Return each line of the material verbatim.
= = = = =
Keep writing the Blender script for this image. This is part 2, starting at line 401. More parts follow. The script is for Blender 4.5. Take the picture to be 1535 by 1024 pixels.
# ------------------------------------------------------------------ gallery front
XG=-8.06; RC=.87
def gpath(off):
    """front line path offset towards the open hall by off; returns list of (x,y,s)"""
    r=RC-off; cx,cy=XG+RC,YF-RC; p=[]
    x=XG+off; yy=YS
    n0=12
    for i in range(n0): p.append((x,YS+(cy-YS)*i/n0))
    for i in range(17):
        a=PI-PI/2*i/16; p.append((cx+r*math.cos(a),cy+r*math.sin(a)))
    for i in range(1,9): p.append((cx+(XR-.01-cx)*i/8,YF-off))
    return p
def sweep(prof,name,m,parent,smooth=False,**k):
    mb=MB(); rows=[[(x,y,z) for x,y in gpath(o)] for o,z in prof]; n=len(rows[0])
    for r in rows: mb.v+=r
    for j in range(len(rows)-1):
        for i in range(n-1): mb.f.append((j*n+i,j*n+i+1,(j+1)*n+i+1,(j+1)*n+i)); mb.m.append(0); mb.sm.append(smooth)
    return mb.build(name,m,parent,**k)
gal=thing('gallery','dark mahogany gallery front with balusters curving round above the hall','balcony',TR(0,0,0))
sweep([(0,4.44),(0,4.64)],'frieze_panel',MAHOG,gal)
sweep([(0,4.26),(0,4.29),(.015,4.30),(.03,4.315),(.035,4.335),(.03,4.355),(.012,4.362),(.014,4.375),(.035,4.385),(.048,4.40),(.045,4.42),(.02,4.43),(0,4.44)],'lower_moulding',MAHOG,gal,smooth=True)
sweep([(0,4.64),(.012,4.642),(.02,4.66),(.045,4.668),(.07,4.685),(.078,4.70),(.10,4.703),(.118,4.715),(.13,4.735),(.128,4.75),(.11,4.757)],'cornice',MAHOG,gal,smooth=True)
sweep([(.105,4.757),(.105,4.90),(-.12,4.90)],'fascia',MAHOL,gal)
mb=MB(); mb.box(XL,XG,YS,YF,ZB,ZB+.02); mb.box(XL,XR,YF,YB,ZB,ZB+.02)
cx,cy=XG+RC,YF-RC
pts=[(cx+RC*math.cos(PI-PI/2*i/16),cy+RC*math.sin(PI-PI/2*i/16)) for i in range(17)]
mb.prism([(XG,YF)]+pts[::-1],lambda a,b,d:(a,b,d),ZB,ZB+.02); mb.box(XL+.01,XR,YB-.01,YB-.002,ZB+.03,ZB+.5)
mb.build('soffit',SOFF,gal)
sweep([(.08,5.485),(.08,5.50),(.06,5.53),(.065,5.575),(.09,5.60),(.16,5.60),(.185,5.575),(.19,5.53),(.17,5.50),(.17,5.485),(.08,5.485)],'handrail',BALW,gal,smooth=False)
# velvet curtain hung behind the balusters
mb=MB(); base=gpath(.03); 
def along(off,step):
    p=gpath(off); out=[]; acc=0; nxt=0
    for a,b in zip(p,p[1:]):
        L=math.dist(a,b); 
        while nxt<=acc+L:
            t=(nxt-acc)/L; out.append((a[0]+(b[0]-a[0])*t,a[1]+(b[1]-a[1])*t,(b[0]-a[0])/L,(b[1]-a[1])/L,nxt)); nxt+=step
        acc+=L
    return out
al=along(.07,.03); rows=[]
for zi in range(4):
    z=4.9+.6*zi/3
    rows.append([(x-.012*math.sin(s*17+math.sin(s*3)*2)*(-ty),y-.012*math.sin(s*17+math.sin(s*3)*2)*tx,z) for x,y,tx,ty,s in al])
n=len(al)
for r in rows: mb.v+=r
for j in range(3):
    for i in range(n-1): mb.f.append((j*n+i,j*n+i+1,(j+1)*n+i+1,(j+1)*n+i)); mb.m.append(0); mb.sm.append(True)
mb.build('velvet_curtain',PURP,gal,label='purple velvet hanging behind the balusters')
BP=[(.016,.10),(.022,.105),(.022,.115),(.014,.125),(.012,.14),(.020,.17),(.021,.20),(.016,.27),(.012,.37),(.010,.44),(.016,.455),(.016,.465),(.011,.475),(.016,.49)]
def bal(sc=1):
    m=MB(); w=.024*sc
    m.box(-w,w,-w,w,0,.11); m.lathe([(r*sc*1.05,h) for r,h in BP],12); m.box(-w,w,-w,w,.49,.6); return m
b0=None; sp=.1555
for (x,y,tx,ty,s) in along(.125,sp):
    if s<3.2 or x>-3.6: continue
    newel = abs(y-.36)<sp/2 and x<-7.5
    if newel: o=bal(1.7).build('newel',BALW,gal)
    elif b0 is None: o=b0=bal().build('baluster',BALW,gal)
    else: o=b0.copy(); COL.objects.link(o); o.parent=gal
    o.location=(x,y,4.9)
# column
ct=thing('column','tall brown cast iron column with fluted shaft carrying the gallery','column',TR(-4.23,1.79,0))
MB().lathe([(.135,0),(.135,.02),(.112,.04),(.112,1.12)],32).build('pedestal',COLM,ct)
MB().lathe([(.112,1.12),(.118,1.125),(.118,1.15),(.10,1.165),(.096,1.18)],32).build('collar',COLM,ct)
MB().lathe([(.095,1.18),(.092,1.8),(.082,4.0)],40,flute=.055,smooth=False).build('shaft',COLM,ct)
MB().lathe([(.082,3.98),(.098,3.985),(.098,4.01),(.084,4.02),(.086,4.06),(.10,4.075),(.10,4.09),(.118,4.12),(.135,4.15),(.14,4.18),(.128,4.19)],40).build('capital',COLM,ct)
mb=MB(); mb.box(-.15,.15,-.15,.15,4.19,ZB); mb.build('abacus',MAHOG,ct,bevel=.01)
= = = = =
| Task response |
Keep writing the Blender script for this image. This is part 2, starting at line 401. More parts follow. The script is for Blender 4.5. Take the picture to be 1535 by 1024 pixels.
# ------------------------------------------------------------------ gallery front
XG=-8.06; RC=.87
def gpath(off):
    """front line path offset towards the open hall by off; returns list of (x,y,s)"""
    r=RC-off; cx,cy=XG+RC,YF-RC; p=[]
    x=XG+off; yy=YS
    n0=12
    for i in range(n0): p.append((x,YS+(cy-YS)*i/n0))
    for i in range(17):
        a=PI-PI/2*i/16; p.append((cx+r*math.cos(a),cy+r*math.sin(a)))
    for i in range(1,9): p.append((cx+(XR-.01-cx)*i/8,YF-off))
    return p
def sweep(prof,name,m,parent,smooth=False,**k):
    mb=MB(); rows=[[(x,y,z) for x,y in gpath(o)] for o,z in prof]; n=len(rows[0])
    for r in rows: mb.v+=r
    for j in range(len(rows)-1):
        for i in range(n-1): mb.f.append((j*n+i,j*n+i+1,(j+1)*n+i+1,(j+1)*n+i)); mb.m.append(0); mb.sm.append(smooth)
    return mb.build(name,m,parent,**k)
gal=thing('gallery','dark mahogany gallery front with balusters curving round above the hall','balcony',TR(0,0,0))
sweep([(0,4.44),(0,4.64)],'frieze_panel',MAHOG,gal)
sweep([(0,4.26),(0,4.29),(.015,4.30),(.03,4.315),(.035,4.335),(.03,4.355),(.012,4.362),(.014,4.375),(.035,4.385),(.048,4.40),(.045,4.42),(.02,4.43),(0,4.44)],'lower_moulding',MAHOG,gal,smooth=True)
sweep([(0,4.64),(.012,4.642),(.02,4.66),(.045,4.668),(.07,4.685),(.078,4.70),(.10,4.703),(.118,4.715),(.13,4.735),(.128,4.75),(.11,4.757)],'cornice',MAHOG,gal,smooth=True)
sweep([(.105,4.757),(.105,4.90),(-.12,4.90)],'fascia',MAHOL,gal)
mb=MB(); mb.box(XL,XG,YS,YF,ZB,ZB+.02); mb.box(XL,XR,YF,YB,ZB,ZB+.02)
cx,cy=XG+RC,YF-RC
pts=[(cx+RC*math.cos(PI-PI/2*i/16),cy+RC*math.sin(PI-PI/2*i/16)) for i in range(17)]
mb.prism([(XG,YF)]+pts[::-1],lambda a,b,d:(a,b,d),ZB,ZB+.02); mb.box(XL+.01,XR,YB-.01,YB-.002,ZB+.03,ZB+.5)
mb.build('soffit',SOFF,gal)
sweep([(.08,5.485),(.08,5.50),(.06,5.53),(.065,5.575),(.09,5.60),(.16,5.60),(.185,5.575),(.19,5.53),(.17,5.50),(.17,5.485),(.08,5.485)],'handrail',BALW,gal,smooth=False)
# velvet curtain hung behind the balusters
mb=MB(); base=gpath(.03); 
def along(off,step):
    p=gpath(off); out=[]; acc=0; nxt=0
    for a,b in zip(p,p[1:]):
        L=math.dist(a,b); 
        while nxt<=acc+L:
            t=(nxt-acc)/L; out.append((a[0]+(b[0]-a[0])*t,a[1]+(b[1]-a[1])*t,(b[0]-a[0])/L,(b[1]-a[1])/L,nxt)); nxt+=step
        acc+=L
    return out
al=along(.07,.03); rows=[]
for zi in range(4):
    z=4.9+.6*zi/3
    rows.append([(x-.012*math.sin(s*17+math.sin(s*3)*2)*(-ty),y-.012*math.sin(s*17+math.sin(s*3)*2)*tx,z) for x,y,tx,ty,s in al])
n=len(al)
for r in rows: mb.v+=r
for j in range(3):
    for i in range(n-1): mb.f.append((j*n+i,j*n+i+1,(j+1)*n+i+1,(j+1)*n+i)); mb.m.append(0); mb.sm.append(True)
mb.build('velvet_curtain',PURP,gal,label='purple velvet hanging behind the balusters')
BP=[(.016,.10),(.022,.105),(.022,.115),(.014,.125),(.012,.14),(.020,.17),(.021,.20),(.016,.27),(.012,.37),(.010,.44),(.016,.455),(.016,.465),(.011,.475),(.016,.49)]
def bal(sc=1):
    m=MB(); w=.024*sc
    m.box(-w,w,-w,w,0,.11); m.lathe([(r*sc*1.05,h) for r,h in BP],12); m.box(-w,w,-w,w,.49,.6); return m
b0=None; sp=.1555
for (x,y,tx,ty,s) in along(.125,sp):
    if s<3.2 or x>-3.6: continue
    newel = abs(y-.36)<sp/2 and x<-7.5
    if newel: o=bal(1.7).build('newel',BALW,gal)
    elif b0 is None: o=b0=bal().build('baluster',BALW,gal)
    else: o=b0.copy(); COL.objects.link(o); o.parent=gal
    o.location=(x,y,4.9)
# column
ct=thing('column','tall brown cast iron column with fluted shaft carrying the gallery','column',TR(-4.23,1.79,0))
MB().lathe([(.135,0),(.135,.02),(.112,.04),(.112,1.12)],32).build('pedestal',COLM,ct)
MB().lathe([(.112,1.12),(.118,1.125),(.118,1.15),(.10,1.165),(.096,1.18)],32).build('collar',COLM,ct)
MB().lathe([(.095,1.18),(.092,1.8),(.082,4.0)],40,flute=.055,smooth=False).build('shaft',COLM,ct)
MB().lathe([(.082,3.98),(.098,3.985),(.098,4.01),(.084,4.02),(.086,4.06),(.10,4.075),(.10,4.09),(.118,4.12),(.135,4.15),(.14,4.18),(.128,4.19)],40).build('capital',COLM,ct)
mb=MB(); mb.box(-.15,.15,-.15,.15,4.19,ZB); mb.build('abacus',MAHOG,ct,bevel=.01)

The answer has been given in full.